• **SET EXERCISE**: Your task is to repeat the listing exactly.

• **EXERCISE INPUT**:
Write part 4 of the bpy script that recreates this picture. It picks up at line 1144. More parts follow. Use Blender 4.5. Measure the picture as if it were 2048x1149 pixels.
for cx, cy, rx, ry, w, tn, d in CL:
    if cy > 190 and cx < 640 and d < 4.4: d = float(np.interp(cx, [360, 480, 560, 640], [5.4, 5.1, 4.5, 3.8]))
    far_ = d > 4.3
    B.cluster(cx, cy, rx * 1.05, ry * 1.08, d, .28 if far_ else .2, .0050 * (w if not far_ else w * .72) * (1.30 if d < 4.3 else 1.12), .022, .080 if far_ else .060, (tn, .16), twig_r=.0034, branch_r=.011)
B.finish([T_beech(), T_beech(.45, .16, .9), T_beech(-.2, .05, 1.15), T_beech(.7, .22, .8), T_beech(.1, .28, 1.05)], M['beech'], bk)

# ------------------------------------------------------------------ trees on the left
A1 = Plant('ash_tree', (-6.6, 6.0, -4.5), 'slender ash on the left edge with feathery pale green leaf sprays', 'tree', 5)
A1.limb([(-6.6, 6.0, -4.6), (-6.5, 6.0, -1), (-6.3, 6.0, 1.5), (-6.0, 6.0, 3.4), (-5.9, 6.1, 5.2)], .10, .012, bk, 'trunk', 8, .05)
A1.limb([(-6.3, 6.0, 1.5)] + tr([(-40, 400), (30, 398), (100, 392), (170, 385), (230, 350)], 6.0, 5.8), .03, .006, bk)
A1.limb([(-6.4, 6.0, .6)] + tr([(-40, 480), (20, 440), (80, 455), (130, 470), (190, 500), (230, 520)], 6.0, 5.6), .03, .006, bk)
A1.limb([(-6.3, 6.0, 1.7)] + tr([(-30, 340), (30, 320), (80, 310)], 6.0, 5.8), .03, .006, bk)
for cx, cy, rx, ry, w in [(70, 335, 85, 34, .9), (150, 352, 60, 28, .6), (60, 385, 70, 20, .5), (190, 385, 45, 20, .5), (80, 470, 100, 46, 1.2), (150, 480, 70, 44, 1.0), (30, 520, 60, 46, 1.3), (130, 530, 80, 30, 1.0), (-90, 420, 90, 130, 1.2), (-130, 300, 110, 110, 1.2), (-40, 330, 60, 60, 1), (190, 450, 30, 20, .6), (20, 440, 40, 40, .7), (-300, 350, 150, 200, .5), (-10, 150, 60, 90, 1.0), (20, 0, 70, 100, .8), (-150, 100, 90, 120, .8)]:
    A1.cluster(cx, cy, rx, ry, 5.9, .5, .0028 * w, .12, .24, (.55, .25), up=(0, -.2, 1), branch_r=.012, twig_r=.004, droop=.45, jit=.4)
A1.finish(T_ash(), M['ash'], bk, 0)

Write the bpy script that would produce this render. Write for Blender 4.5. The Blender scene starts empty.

• **FINAL RESULT**:
Write part 4 of the bpy script that recreates this picture. It picks up at line 1144. More parts follow. Use Blender 4.5. Measure the picture as if it were 2048x1149 pixels.
for cx, cy, rx, ry, w, tn, d in CL:
    if cy > 190 and cx < 640 and d < 4.4: d = float(np.interp(cx, [360, 480, 560, 640], [5.4, 5.1, 4.5, 3.8]))
    far_ = d > 4.3
    B.cluster(cx, cy, rx * 1.05, ry * 1.08, d, .28 if far_ else .2, .0050 * (w if not far_ else w * .72) * (1.30 if d < 4.3 else 1.12), .022, .080 if far_ else .060, (tn, .16), twig_r=.0034, branch_r=.011)
B.finish([T_beech(), T_beech(.45, .16, .9), T_beech(-.2, .05, 1.15), T_beech(.7, .22, .8), T_beech(.1, .28, 1.05)], M['beech'], bk)

# ------------------------------------------------------------------ trees on the left
A1 = Plant('ash_tree', (-6.6, 6.0, -4.5), 'slender ash on the left edge with feathery pale green leaf sprays', 'tree', 5)
A1.limb([(-6.6, 6.0, -4.6), (-6.5, 6.0, -1), (-6.3, 6.0, 1.5), (-6.0, 6.0, 3.4), (-5.9, 6.1, 5.2)], .10, .012, bk, 'trunk', 8, .05)
A1.limb([(-6.3, 6.0, 1.5)] + tr([(-40, 400), (30, 398), (100, 392), (170, 385), (230, 350)], 6.0, 5.8), .03, .006, bk)
A1.limb([(-6.4, 6.0, .6)] + tr([(-40, 480), (20, 440), (80, 455), (130, 470), (190, 500), (230, 520)], 6.0, 5.6), .03, .006, bk)
A1.limb([(-6.3, 6.0, 1.7)] + tr([(-30, 340), (30, 320), (80, 310)], 6.0, 5.8), .03, .006, bk)
for cx, cy, rx, ry, w in [(70, 335, 85, 34, .9), (150, 352, 60, 28, .6), (60, 385, 70, 20, .5), (190, 385, 45, 20, .5), (80, 470, 100, 46, 1.2), (150, 480, 70, 44, 1.0), (30, 520, 60, 46, 1.3), (130, 530, 80, 30, 1.0), (-90, 420, 90, 130, 1.2), (-130, 300, 110, 110, 1.2), (-40, 330, 60, 60, 1), (190, 450, 30, 20, .6), (20, 440, 40, 40, .7), (-300, 350, 150, 200, .5), (-10, 150, 60, 90, 1.0), (20, 0, 70, 100, .8), (-150, 100, 90, 120, .8)]:
    A1.cluster(cx, cy, rx, ry, 5.9, .5, .0028 * w, .12, .24, (.55, .25), up=(0, -.2, 1), branch_r=.012, twig_r=.004, droop=.45, jit=.4)
A1.finish(T_ash(), M['ash'], bk, 0)

Write the bpy script that would produce this render. Write for Blender 4.5. The Blender scene starts empty.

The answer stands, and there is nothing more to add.